The question arises: what is the institutional master plan for a physical place? No one questions the need for a master plan for a community. In Serenbe, Phil Tabb laid out a brilliant master physical plan, and continues to evolve it, update it, etc. In like manner, Serenbe needs an institutional place-making master plan, and is creating it and evolving it every year. The emergence of the Serenbe Playhouse as a major institution that brings joy to Serene residents and non-residents alike is just one example of institutional place-making. The Serenbe Institute, The Photography Institute and the Chattahoochee Hill Charter School are other examples.

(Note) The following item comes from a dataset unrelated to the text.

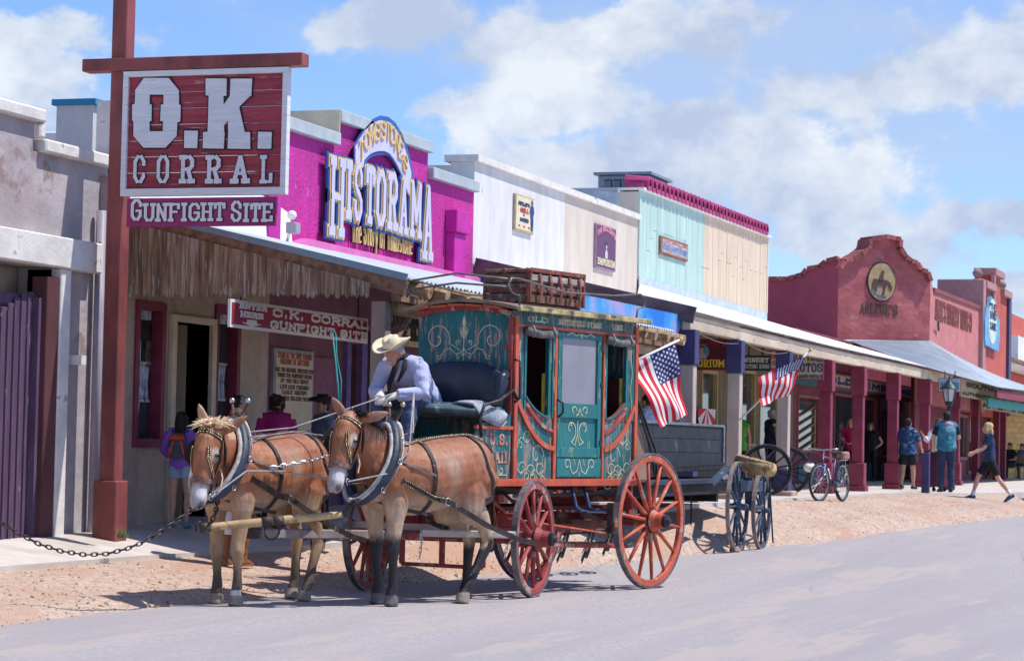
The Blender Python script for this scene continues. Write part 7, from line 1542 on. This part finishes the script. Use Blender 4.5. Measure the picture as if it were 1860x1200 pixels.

From the vantage point of a virtual place
Any institution must choose – will it be in one physical place, or many? Will it have a virtual presence and a physical presence? If yes, which will be the stronger component? Amazon, for example, skews its institutional place-making to virtual. Starbucks, as a second example, skews its place-making to be physical.
Will the institution be designed to appeal primarily to local sensibilities or to global sensibilities? McDonalds clearly strives for a global appeal, as do most well-known global brands. Starbucks, again, is a counter-example – of a global brand that strives to present itself as very local.
The point is that institutional place-making architecture is a very real need. Good institutional place-making has an architecture all its own. It starts with a master plan, and evolves into governance issues, technology platform issues, unit-business-model issues etc. Doing it well for any physical place makes that place really special. Doing it poorly is recipe for disaster.